LLMは、大量のテキストデータから学習し、人間のような自然な文章を生成したり、質問に答えたりすることができるAIモデルで、大量のテキストデータを学習に用いることで、広範な知識の獲得や人間のような応答が可能になる。一方で、一般的にその入力と出力はテキストに限定されるため、画像など視覚情報を用いたタスクには直接適用できないという課題がある。
この課題に対応するために、画像と言語など複数の形態を入力情報として扱える「マルチモーダル」のモデルが必要になる。
今回公開したマルチモーダルモデルは、画像認識用に事前学習された「画像エンコーダ」部分と「大規模言語モデル」部分、およびその間をつなぐ「アダプタ」部分から構成される。アダプタ部分を学習した後、画像エンコーダおよび大規模言語モデルも追加学習することで、全体として画像に何が写っているかを正確に把握しつつ、豊富な言語モデルの知識を利用して回答できる。
画像認識モデルと大規模言語モデルを接続し、各モジュールを追加学習するための学習コード、日本語を含むデータセット、および学習済みのモデル群から構成。
対話を含むデータセットを用いることにより、自然かつ適切な対話ができるのが最大の特長。これまでのマルチモーダルモデルでは単純な回答しかできなかった複合的な画像-言語タスクにおいて、より詳細で自然な文章生成が可能となり、前の質問を含む文脈を理解して応答できる。

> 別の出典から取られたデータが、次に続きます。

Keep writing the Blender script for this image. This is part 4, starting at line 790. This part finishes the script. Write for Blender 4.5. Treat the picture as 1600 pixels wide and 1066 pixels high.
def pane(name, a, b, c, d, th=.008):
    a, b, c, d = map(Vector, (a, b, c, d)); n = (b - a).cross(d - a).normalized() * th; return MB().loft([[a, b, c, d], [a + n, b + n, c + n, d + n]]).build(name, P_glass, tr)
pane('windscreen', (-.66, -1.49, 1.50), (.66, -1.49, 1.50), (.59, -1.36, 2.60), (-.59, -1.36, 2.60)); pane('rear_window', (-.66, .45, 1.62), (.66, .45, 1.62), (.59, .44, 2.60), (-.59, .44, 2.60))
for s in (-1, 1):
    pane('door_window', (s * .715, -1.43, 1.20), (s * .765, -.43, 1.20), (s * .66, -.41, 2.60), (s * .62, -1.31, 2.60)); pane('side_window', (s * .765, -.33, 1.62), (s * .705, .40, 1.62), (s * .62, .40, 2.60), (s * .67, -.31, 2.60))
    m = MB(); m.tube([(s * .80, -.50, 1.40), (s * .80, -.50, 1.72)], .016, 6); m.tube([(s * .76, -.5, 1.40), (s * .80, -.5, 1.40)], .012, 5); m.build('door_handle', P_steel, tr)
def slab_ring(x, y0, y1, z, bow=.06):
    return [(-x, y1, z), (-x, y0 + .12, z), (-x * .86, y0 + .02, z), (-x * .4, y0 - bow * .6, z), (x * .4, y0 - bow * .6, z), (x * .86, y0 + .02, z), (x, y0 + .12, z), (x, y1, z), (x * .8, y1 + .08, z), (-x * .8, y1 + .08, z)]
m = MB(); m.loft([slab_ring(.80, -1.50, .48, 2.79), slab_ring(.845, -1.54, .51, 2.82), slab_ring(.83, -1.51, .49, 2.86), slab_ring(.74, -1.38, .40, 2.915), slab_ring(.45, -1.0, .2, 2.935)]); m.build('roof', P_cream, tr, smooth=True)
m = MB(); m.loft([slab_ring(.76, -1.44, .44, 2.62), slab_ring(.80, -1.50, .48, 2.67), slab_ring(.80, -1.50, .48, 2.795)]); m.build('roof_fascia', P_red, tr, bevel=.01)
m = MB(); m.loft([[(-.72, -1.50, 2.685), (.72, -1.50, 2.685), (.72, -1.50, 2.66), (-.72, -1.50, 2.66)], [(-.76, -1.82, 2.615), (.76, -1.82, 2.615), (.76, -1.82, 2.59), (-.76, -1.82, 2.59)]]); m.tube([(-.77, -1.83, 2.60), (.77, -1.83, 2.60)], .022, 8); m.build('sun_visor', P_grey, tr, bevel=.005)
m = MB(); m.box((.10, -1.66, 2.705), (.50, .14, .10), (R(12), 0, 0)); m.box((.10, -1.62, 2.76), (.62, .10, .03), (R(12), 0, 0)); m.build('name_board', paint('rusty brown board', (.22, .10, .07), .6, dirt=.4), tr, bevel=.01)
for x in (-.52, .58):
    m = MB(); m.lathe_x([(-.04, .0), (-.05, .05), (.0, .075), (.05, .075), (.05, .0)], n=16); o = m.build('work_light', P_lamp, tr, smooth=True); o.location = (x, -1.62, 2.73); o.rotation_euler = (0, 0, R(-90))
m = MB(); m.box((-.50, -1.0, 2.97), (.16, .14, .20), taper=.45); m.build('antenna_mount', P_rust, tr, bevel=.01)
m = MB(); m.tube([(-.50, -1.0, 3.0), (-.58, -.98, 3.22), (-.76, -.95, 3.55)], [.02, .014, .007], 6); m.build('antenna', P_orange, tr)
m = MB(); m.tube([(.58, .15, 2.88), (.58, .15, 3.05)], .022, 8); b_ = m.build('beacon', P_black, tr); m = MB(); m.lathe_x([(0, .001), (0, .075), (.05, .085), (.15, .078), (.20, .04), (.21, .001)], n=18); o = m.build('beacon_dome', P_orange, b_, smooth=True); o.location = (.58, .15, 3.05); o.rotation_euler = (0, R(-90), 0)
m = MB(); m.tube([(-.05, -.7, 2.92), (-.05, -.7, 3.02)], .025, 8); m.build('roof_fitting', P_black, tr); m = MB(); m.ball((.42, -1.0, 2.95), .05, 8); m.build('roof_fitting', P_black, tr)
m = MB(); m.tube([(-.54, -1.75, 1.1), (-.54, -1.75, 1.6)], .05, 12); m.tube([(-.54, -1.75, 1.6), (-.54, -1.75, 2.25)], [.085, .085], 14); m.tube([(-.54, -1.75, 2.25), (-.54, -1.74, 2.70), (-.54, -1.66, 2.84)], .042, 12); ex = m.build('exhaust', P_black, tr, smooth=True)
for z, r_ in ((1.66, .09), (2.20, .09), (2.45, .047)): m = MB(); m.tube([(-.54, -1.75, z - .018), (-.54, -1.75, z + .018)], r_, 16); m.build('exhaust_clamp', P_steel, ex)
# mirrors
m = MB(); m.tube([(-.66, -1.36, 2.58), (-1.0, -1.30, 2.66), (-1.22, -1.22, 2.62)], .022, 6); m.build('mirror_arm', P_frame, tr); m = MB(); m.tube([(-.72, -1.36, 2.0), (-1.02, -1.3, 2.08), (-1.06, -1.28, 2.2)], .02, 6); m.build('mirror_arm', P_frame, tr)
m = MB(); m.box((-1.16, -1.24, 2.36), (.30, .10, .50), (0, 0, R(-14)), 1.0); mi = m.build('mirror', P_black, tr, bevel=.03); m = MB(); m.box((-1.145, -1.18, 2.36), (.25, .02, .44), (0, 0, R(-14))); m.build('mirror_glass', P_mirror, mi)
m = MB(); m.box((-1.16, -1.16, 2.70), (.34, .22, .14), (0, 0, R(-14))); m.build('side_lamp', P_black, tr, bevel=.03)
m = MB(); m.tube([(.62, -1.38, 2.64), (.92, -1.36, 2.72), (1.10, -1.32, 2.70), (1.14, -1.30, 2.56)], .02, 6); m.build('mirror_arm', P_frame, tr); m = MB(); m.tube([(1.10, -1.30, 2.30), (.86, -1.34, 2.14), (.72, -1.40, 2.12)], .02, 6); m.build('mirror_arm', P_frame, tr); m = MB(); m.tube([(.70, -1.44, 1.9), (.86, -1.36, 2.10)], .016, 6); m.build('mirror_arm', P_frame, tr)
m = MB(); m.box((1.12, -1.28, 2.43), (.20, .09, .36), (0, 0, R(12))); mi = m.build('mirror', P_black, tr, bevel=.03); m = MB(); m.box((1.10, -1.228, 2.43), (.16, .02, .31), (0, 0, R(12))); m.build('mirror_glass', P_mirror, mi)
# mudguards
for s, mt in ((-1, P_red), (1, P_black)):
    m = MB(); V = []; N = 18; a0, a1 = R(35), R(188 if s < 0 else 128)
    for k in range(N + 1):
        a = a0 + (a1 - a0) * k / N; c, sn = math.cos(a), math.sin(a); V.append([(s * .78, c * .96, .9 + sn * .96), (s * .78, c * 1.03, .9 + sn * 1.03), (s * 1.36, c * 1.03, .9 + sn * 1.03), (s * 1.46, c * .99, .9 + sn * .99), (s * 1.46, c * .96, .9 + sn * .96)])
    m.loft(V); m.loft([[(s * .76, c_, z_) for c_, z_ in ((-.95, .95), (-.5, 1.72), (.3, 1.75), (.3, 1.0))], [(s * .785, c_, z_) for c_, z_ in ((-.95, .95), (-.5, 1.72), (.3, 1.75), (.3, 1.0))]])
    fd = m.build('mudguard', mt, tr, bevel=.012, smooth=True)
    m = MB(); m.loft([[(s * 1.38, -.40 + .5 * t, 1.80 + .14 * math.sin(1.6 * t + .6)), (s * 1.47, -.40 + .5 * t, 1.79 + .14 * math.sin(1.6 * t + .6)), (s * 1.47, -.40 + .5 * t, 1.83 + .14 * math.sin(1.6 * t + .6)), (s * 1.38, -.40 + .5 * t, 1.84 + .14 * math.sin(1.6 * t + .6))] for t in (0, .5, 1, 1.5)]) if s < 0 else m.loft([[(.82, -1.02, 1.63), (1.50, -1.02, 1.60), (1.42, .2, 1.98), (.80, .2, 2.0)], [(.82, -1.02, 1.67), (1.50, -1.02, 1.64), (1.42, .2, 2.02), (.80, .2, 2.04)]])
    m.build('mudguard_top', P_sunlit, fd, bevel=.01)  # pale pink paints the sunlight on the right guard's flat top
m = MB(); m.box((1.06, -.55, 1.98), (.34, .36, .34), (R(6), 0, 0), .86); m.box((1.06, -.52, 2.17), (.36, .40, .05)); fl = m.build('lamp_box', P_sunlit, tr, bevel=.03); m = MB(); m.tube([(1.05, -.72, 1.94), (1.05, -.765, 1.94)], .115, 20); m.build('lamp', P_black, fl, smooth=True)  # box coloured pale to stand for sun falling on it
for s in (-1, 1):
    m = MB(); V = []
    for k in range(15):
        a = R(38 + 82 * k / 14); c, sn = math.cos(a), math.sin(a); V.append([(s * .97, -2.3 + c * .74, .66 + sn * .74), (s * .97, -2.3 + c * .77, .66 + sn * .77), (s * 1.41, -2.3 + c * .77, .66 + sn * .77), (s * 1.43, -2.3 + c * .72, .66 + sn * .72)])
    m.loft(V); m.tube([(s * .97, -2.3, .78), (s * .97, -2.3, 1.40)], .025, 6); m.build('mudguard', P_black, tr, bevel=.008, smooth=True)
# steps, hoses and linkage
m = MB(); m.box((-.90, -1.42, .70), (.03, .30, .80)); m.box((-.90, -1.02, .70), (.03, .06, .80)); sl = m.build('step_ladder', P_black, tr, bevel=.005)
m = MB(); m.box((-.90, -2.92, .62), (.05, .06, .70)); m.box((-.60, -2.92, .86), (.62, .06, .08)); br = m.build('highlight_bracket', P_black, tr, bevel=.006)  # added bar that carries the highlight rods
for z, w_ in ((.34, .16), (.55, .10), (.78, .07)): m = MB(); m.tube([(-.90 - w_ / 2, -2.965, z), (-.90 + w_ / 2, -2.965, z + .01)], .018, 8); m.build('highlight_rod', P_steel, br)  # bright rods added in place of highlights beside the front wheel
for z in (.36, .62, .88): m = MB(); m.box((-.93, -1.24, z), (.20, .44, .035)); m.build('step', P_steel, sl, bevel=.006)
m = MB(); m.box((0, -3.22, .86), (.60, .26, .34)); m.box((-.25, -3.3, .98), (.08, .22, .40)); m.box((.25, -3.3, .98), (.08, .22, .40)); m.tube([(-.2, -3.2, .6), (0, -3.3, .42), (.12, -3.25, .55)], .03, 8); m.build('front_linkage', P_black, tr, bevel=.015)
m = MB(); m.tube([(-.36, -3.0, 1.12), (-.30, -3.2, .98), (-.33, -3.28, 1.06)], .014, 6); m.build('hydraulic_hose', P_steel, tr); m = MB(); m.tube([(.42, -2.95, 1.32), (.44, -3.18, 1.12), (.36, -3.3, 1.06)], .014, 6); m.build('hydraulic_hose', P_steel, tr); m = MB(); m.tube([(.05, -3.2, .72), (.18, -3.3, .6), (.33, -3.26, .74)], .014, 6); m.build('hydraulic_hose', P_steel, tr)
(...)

学習用ライブラリは、学習する大規模言語モデルを自由に変換可能。既存の言語モデルの性能を生かしつつ、今後開発・公開される新たな大規模言語モデルに対しても容易に対応できる。
本格的にマルチモーダルモデルを学習するために系統的に学習できるように工夫されており、ソースコード部分については研究・商用利用が可能なApache License 2.0で公開した。
注釈テキストやQ&Aからなる約15万枚の画像/テキストの英文データセットに対し、独自に日本語に翻訳した大規模な日本語の画像/テキスト情報のデータセットを作成し、公開した。対話形式のマルチモーダル学習向けの大規模な日本語データセットの公開は、世界で初めてとなるとしている。
同社は、今回公開したマルチモーダルモデルの学習技術と知見を生かし、完全自動運転に向けた開発を進めていく。